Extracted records
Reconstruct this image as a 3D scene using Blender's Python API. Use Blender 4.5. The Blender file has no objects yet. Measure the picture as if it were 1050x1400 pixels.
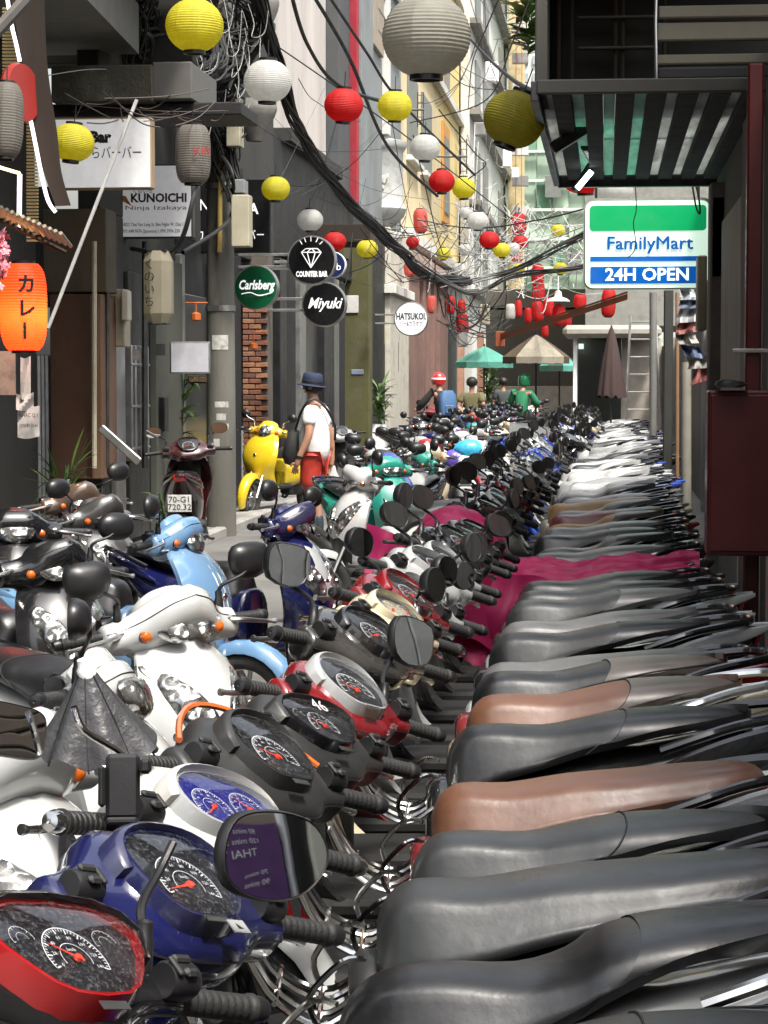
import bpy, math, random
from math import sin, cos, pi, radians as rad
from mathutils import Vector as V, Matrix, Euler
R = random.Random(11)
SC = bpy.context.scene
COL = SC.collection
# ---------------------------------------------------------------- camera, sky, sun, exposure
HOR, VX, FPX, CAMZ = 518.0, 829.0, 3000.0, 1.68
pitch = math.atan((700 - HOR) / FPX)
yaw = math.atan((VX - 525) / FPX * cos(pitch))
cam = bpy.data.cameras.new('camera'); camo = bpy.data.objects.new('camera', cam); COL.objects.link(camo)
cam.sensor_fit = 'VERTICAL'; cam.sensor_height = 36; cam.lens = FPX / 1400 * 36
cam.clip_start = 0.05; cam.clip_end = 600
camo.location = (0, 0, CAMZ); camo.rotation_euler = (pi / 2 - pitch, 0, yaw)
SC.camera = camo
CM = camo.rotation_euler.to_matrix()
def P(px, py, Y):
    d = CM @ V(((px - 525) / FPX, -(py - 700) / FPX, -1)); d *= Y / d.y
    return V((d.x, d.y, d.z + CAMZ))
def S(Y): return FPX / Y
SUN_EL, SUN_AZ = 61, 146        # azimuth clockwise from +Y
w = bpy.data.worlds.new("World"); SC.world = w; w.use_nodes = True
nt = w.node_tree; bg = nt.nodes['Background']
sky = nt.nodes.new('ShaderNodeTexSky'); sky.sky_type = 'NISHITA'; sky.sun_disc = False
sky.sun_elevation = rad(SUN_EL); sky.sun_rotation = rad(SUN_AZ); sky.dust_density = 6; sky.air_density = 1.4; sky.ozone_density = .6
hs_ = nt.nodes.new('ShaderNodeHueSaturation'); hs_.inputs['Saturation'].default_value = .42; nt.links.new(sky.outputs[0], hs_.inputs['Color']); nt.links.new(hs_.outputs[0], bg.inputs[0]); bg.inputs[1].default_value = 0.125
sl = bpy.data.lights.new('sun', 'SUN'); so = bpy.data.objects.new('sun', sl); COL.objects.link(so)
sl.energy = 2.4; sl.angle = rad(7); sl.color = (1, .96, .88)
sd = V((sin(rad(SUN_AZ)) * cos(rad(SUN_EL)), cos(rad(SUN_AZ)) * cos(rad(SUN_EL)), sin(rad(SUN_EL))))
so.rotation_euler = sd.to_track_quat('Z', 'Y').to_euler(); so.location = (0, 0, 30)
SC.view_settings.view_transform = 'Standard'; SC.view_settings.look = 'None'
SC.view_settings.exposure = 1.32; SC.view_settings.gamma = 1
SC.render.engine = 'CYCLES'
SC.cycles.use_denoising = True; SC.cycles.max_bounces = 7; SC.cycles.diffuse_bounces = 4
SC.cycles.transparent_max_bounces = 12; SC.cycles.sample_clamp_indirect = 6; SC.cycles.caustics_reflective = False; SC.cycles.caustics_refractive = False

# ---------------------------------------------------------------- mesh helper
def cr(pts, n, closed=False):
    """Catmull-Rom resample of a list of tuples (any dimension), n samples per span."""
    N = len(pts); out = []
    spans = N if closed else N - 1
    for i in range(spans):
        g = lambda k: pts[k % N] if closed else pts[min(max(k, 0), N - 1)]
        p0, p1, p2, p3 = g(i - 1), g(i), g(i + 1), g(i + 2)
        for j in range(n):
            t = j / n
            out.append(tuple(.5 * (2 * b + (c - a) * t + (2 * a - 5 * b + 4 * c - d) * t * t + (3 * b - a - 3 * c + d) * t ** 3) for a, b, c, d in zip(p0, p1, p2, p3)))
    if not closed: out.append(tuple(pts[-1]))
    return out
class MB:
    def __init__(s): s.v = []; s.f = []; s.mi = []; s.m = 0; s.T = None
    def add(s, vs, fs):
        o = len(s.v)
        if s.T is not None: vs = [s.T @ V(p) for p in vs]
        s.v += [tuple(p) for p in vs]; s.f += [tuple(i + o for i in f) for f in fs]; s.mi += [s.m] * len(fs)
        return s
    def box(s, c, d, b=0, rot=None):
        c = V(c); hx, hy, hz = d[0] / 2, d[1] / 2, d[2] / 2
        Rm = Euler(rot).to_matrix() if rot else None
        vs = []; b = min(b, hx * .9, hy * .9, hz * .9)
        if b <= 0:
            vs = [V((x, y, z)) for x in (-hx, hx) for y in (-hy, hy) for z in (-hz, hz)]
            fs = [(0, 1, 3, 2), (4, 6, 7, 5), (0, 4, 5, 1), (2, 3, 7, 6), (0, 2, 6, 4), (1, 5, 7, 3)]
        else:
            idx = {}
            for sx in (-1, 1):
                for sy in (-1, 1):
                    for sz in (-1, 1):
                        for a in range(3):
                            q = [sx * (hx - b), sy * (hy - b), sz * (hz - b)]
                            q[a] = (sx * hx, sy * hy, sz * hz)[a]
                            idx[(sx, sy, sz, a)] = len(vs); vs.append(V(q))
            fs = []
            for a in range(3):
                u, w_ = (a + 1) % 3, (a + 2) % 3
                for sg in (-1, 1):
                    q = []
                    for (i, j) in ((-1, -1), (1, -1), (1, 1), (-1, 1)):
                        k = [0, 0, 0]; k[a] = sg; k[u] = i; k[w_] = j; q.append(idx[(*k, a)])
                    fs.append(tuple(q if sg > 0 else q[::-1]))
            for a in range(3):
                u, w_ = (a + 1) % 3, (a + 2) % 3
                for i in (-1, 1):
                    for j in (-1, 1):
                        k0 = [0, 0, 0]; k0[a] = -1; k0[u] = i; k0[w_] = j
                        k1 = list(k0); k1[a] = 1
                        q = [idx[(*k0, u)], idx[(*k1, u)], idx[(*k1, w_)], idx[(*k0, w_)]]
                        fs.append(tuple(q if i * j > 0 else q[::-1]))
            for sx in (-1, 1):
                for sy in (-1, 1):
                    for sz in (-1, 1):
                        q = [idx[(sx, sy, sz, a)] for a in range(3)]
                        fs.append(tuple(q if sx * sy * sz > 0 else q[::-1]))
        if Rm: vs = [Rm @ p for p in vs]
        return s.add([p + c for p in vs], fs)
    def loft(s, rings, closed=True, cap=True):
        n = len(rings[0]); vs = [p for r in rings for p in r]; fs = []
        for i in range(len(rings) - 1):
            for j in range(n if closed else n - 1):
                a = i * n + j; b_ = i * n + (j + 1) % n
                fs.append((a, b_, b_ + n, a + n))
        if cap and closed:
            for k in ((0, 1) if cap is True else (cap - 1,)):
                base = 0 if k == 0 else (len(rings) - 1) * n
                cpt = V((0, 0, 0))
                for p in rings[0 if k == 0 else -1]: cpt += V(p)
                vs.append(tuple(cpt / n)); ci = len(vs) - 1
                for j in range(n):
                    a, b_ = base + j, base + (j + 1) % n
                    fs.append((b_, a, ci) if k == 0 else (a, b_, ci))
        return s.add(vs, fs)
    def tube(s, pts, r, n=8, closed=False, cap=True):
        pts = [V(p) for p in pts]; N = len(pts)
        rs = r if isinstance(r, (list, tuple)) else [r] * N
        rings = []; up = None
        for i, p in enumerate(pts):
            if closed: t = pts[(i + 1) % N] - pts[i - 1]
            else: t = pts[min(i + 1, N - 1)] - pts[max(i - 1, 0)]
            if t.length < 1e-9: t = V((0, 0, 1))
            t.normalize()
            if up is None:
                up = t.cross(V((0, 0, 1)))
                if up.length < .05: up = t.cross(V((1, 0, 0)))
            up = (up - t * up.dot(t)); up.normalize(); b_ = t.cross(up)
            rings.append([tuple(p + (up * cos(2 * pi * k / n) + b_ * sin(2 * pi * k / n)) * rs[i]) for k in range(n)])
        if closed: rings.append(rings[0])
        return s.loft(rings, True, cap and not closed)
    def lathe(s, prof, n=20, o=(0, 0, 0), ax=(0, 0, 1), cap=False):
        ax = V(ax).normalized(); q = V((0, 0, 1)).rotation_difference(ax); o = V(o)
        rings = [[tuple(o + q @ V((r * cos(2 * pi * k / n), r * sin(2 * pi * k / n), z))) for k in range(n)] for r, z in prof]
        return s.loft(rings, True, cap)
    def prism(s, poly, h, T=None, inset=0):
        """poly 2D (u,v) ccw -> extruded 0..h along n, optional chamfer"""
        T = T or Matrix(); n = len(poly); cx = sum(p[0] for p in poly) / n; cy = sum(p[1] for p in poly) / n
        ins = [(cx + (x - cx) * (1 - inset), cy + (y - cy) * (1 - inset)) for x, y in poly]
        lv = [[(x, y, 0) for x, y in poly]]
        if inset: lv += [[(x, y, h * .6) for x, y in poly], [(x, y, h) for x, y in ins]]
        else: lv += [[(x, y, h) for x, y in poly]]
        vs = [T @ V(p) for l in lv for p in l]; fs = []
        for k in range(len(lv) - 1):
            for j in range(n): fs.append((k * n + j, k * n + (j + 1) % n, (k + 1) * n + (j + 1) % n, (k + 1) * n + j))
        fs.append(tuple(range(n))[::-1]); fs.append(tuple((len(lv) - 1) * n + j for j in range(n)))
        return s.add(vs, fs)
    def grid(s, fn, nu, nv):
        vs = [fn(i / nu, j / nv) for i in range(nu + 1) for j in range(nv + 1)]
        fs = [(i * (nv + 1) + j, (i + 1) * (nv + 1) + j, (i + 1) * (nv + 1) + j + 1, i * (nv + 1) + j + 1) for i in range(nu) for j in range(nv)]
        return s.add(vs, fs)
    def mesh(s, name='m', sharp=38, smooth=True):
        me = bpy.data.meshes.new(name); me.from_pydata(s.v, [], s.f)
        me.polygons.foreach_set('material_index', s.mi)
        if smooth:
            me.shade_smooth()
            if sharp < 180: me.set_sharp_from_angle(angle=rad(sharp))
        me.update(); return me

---

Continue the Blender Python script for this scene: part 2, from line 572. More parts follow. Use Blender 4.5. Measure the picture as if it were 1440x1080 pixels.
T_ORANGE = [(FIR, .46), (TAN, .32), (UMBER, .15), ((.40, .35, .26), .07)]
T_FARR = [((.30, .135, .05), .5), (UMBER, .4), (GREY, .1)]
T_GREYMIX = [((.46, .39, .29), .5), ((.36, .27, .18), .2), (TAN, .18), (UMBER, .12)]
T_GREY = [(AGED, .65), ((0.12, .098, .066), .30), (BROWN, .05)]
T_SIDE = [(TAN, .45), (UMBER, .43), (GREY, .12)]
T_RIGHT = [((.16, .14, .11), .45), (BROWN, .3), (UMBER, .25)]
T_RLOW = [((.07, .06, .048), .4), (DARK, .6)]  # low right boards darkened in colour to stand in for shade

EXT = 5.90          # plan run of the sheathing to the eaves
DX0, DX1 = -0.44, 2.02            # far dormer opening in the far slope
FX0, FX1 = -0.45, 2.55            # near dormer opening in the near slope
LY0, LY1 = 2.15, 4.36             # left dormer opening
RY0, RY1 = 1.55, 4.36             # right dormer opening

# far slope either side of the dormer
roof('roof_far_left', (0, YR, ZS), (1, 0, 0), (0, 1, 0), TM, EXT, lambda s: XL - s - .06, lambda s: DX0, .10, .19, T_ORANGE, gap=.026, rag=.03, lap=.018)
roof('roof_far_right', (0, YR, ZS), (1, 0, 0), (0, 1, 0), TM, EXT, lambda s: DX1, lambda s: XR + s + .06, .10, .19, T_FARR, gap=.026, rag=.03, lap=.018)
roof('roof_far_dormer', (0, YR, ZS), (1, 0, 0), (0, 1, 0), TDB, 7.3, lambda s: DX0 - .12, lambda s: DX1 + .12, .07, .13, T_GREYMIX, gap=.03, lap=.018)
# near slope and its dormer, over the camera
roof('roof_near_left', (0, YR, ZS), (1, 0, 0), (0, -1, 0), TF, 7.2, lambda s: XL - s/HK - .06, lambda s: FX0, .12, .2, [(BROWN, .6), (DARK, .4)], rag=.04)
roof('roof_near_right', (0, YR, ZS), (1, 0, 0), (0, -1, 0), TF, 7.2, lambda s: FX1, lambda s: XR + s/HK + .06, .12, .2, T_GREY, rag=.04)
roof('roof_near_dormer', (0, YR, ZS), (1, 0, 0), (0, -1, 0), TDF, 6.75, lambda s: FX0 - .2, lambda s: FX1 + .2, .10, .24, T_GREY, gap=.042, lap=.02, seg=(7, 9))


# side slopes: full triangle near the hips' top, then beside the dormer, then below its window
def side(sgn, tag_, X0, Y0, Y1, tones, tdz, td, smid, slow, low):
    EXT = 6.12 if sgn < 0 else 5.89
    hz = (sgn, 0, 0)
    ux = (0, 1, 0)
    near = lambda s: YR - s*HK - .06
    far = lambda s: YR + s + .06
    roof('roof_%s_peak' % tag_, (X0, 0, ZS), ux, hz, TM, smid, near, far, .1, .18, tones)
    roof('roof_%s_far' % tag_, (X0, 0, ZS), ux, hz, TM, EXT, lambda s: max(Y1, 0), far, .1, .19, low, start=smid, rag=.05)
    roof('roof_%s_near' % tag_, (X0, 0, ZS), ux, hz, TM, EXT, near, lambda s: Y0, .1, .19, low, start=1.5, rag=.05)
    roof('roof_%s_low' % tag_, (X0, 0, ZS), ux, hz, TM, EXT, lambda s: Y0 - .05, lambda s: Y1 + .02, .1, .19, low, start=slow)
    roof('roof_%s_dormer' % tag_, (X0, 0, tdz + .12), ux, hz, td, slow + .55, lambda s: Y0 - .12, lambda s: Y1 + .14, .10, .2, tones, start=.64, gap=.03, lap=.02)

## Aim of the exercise
Using the data above, repeat exactly the lines that begin at the line with "Continue the Blender" and end at the line with "T_RLOW = [((.07, .06, .048), .4), (DARK, .6)]", both ends included.

## Expected output
Continue the Blender Python script for this scene: part 2, from line 572. More parts follow. Use Blender 4.5. Measure the picture as if it were 1440x1080 pixels.
T_ORANGE = [(FIR, .46), (TAN, .32), (UMBER, .15), ((.40, .35, .26), .07)]
T_FARR = [((.30, .135, .05), .5), (UMBER, .4), (GREY, .1)]
T_GREYMIX = [((.46, .39, .29), .5), ((.36, .27, .18), .2), (TAN, .18), (UMBER, .12)]
T_GREY = [(AGED, .65), ((0.12, .098, .066), .30), (BROWN, .05)]
T_SIDE = [(TAN, .45), (UMBER, .43), (GREY, .12)]
T_RIGHT = [((.16, .14, .11), .45), (BROWN, .3), (UMBER, .25)]
T_RLOW = [((.07, .06, .048), .4), (DARK, .6)]  # low right boards darkened in colour to stand in for shade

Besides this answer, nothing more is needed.